### WHAT THE EXERCISE ASKS:
Starting at the line that contains "Reconstruct this image" and stopping at the line that contains "SC.camera = cam", copy every line exactly, both ends included, without the pictures.

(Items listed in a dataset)
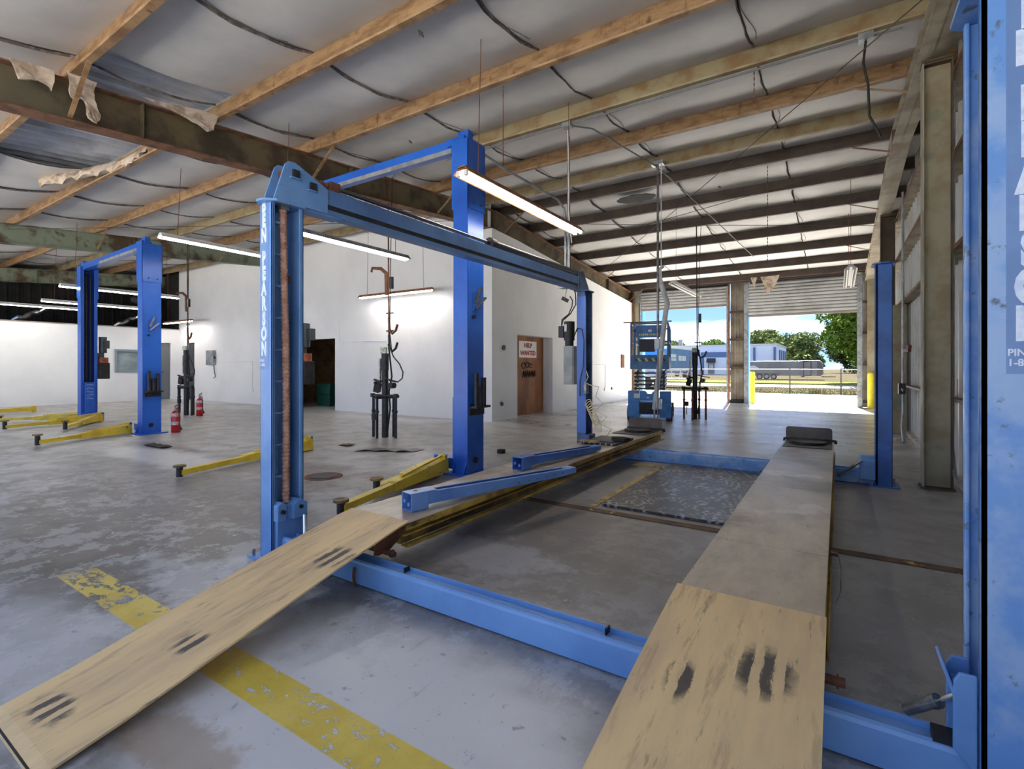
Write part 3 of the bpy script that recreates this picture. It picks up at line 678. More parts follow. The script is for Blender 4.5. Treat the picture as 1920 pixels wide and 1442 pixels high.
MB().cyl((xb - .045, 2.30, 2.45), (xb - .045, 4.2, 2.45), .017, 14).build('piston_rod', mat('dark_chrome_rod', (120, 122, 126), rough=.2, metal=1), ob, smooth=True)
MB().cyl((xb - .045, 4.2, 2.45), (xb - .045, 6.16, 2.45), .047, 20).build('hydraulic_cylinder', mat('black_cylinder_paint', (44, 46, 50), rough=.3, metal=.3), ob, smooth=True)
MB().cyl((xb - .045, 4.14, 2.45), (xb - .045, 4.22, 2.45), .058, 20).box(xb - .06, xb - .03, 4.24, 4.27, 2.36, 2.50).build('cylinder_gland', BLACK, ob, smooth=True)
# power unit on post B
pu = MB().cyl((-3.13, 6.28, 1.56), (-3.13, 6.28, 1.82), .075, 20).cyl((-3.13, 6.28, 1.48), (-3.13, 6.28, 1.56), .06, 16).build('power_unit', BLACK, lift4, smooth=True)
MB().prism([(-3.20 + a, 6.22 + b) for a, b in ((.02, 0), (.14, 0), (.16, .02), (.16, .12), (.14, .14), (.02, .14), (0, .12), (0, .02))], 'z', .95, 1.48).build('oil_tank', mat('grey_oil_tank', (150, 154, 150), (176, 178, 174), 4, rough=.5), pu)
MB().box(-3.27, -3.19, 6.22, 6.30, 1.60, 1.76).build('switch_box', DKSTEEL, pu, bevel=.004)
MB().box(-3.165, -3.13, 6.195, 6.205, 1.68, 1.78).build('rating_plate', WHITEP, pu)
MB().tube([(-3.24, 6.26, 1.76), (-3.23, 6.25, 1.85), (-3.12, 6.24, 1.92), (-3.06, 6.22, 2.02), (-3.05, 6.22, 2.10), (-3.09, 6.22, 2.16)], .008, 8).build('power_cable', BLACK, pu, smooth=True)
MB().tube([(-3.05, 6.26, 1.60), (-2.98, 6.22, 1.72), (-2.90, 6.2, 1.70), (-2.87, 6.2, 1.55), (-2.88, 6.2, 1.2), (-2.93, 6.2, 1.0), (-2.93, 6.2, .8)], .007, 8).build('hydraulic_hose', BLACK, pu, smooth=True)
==
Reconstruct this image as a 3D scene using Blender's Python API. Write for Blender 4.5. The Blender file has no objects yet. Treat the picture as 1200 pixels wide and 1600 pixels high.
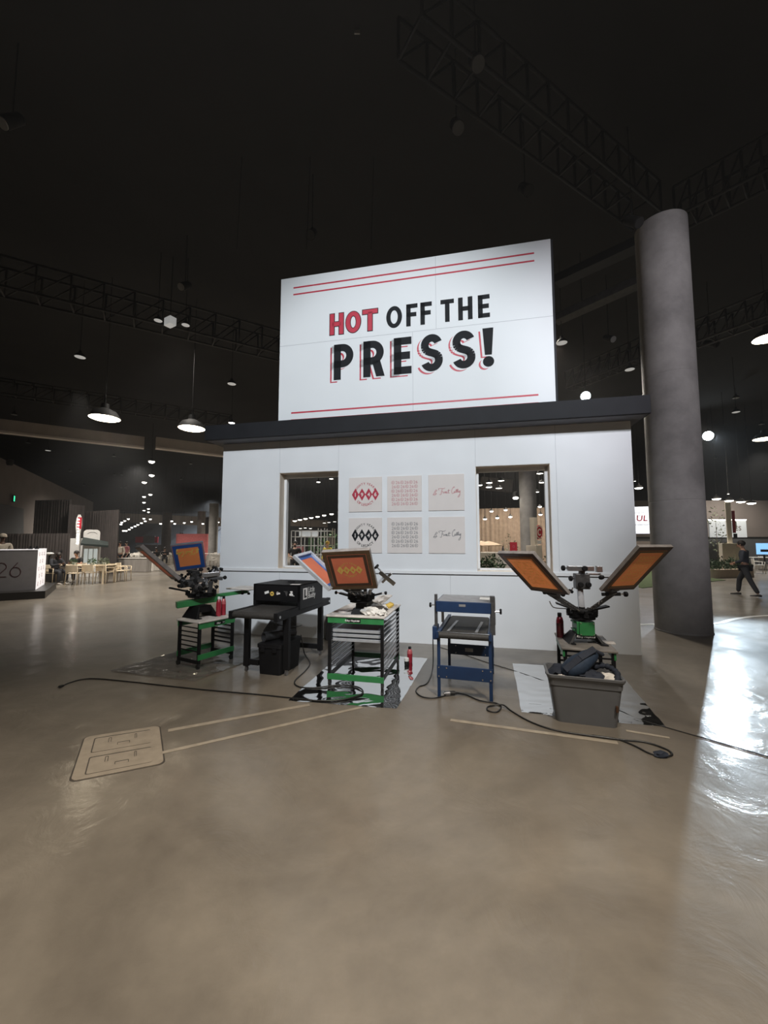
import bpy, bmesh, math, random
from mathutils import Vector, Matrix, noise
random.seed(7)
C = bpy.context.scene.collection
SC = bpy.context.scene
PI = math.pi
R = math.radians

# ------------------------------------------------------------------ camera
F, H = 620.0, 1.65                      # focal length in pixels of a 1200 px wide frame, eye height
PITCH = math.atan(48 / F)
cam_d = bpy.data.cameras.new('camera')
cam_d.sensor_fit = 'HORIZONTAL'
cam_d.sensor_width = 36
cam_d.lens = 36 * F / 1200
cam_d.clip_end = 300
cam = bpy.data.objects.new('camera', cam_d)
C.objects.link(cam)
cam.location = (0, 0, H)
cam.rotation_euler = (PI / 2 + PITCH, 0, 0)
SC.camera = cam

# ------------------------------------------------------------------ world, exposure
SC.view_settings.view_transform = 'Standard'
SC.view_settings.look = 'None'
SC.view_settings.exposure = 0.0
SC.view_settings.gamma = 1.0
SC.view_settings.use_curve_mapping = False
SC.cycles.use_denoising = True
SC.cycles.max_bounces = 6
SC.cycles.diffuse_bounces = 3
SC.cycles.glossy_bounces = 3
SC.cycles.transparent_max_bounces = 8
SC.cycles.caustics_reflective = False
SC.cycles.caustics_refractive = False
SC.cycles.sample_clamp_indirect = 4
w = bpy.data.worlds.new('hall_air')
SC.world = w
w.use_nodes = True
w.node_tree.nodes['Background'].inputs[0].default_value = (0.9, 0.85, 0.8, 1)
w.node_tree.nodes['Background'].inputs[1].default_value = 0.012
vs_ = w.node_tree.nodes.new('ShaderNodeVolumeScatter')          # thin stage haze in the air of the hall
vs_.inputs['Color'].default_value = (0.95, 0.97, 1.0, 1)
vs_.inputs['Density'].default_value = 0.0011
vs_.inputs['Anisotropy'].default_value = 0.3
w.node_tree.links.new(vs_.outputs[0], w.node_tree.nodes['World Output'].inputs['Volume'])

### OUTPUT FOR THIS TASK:
Reconstruct this image as a 3D scene using Blender's Python API. Write for Blender 4.5. The Blender file has no objects yet. Treat the picture as 1200 pixels wide and 1600 pixels high.
import bpy, bmesh, math, random
from mathutils import Vector, Matrix, noise
random.seed(7)
C = bpy.context.scene.collection
SC = bpy.context.scene
PI = math.pi
R = math.radians

# ------------------------------------------------------------------ camera
F, H = 620.0, 1.65                      # focal length in pixels of a 1200 px wide frame, eye height
PITCH = math.atan(48 / F)
cam_d = bpy.data.cameras.new('camera')
cam_d.sensor_fit = 'HORIZONTAL'
cam_d.sensor_width = 36
cam_d.lens = 36 * F / 1200
cam_d.clip_end = 300
cam = bpy.data.objects.new('camera', cam_d)
C.objects.link(cam)
cam.location = (0, 0, H)
cam.rotation_euler = (PI / 2 + PITCH, 0, 0)
SC.camera = cam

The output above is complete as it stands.